▶ [Do this] Print the lines of the data, starting with the first, up to and including the line where "COL = SC.collection" appears.

▼

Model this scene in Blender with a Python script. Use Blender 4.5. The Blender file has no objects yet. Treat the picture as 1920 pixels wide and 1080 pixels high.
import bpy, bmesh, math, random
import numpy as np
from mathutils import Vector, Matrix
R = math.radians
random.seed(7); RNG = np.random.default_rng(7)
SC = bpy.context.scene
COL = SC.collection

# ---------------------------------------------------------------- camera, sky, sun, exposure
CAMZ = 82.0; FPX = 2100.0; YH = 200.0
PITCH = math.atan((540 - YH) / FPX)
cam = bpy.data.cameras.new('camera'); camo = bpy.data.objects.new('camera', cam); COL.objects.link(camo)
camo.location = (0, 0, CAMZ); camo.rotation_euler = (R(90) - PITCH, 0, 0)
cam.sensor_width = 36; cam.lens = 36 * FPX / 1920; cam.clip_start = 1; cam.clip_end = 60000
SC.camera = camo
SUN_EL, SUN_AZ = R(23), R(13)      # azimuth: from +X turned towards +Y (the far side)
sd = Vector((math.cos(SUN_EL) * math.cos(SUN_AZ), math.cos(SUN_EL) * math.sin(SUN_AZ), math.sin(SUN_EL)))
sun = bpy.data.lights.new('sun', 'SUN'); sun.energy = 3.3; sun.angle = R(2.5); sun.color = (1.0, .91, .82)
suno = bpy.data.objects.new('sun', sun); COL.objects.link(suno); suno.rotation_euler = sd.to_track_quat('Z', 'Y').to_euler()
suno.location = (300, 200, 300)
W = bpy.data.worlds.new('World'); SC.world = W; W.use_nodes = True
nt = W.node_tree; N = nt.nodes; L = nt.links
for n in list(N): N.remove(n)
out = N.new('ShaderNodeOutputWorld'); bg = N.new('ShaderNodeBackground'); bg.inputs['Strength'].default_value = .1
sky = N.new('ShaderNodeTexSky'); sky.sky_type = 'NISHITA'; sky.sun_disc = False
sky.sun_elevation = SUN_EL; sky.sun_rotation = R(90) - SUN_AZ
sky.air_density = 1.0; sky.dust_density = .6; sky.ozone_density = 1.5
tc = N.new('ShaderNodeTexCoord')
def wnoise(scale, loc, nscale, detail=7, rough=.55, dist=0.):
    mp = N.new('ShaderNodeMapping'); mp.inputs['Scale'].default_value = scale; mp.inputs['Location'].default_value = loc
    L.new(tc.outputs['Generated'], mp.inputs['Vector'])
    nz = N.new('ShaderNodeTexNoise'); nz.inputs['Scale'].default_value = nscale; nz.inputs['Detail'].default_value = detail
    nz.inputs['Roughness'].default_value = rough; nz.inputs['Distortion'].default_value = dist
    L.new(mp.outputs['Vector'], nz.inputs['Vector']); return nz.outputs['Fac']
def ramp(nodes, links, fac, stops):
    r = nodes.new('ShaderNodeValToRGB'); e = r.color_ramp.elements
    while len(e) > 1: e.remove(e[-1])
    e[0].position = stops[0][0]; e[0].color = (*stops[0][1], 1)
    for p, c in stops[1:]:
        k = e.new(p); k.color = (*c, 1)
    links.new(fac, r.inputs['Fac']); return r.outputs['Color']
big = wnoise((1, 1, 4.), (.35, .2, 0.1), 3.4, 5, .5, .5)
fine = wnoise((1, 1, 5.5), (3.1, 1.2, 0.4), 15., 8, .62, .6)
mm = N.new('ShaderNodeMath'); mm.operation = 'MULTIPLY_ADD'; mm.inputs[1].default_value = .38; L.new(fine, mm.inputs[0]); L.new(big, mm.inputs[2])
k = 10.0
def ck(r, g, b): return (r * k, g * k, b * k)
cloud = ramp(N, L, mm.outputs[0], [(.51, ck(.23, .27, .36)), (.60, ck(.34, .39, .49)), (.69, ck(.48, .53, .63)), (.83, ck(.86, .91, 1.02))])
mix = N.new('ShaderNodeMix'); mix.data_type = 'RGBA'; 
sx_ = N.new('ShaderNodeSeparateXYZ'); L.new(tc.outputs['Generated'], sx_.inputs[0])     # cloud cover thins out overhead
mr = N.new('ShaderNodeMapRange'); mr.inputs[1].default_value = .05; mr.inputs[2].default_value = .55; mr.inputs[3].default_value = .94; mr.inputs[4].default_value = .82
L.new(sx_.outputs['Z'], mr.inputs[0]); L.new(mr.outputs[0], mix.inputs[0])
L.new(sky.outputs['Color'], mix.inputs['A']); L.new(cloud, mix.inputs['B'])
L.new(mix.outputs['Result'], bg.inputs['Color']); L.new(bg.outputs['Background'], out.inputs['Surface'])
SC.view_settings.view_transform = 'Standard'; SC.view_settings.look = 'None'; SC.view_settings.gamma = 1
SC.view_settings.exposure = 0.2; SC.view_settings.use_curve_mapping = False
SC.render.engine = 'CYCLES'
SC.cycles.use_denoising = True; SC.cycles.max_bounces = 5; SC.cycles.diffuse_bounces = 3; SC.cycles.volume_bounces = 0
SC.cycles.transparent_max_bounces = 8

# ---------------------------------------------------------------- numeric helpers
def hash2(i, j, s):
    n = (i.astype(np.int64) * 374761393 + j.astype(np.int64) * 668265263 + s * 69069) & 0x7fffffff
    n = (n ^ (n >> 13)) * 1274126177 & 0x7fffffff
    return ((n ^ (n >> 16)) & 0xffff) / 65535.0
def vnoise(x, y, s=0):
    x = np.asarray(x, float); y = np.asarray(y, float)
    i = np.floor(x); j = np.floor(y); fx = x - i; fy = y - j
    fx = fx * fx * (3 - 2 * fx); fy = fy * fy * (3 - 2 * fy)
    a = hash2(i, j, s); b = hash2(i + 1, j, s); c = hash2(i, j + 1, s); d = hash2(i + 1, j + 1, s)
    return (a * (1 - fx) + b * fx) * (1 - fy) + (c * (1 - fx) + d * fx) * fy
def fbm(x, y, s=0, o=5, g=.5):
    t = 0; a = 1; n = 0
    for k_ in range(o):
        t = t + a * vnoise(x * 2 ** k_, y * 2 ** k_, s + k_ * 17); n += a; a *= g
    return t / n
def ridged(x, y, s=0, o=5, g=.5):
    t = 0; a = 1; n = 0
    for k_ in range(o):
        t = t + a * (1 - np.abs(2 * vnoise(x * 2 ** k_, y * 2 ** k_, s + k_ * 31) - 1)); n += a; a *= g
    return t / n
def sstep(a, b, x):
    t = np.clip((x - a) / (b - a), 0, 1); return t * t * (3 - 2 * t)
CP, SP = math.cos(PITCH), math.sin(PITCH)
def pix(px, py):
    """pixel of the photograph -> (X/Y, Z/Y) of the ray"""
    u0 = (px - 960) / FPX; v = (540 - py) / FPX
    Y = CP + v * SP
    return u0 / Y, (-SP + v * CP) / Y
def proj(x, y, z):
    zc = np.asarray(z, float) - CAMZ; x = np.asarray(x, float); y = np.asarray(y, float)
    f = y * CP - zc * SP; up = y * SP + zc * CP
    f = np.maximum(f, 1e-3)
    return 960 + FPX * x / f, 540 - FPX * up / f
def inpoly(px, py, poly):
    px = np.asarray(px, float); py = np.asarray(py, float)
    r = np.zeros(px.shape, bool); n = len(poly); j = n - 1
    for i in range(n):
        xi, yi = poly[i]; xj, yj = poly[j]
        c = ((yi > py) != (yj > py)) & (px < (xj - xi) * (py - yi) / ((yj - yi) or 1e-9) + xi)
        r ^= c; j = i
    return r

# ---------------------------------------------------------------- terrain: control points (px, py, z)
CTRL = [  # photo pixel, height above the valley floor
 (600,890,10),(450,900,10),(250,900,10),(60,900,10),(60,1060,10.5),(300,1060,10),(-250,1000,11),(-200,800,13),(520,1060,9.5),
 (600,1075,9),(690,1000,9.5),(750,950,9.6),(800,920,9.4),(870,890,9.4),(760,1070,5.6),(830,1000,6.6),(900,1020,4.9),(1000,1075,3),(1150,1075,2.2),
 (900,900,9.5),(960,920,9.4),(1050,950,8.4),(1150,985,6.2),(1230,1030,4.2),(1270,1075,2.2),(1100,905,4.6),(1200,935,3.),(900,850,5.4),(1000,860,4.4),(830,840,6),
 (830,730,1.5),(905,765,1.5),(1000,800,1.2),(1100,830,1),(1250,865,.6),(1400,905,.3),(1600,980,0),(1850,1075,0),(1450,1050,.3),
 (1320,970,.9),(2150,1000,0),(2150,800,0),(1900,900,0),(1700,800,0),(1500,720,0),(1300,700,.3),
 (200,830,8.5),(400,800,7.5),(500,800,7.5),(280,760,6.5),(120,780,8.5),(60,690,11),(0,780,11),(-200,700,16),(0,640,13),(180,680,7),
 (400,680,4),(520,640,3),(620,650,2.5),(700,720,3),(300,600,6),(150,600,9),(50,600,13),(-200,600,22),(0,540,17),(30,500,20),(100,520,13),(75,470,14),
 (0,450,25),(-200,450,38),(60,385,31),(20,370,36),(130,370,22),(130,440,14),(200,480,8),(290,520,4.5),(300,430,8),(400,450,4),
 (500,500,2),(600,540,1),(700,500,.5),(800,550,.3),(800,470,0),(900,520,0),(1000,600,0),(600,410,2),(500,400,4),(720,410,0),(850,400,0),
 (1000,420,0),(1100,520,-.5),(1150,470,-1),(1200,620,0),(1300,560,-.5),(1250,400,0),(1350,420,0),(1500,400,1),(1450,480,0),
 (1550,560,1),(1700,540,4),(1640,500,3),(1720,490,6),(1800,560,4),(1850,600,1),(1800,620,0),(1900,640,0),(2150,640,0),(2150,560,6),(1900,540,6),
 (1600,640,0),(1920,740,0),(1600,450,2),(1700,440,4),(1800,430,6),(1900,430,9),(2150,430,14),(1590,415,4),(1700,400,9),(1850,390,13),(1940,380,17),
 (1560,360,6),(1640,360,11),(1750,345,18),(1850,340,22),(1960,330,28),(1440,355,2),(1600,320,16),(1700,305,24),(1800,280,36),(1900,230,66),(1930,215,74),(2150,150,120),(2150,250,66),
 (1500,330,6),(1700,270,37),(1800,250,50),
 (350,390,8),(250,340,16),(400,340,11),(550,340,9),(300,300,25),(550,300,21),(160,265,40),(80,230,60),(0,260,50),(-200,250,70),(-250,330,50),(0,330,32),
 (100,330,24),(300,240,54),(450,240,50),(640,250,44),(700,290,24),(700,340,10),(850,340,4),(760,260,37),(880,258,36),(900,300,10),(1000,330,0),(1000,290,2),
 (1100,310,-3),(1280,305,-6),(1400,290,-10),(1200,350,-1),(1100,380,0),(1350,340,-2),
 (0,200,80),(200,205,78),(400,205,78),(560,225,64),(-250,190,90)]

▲

▶ [Output for this task]
Model this scene in Blender with a Python script. Use Blender 4.5. The Blender file has no objects yet. Treat the picture as 1920 pixels wide and 1080 pixels high.
import bpy, bmesh, math, random
import numpy as np
from mathutils import Vector, Matrix
R = math.radians
random.seed(7); RNG = np.random.default_rng(7)
SC = bpy.context.scene
COL = SC.collection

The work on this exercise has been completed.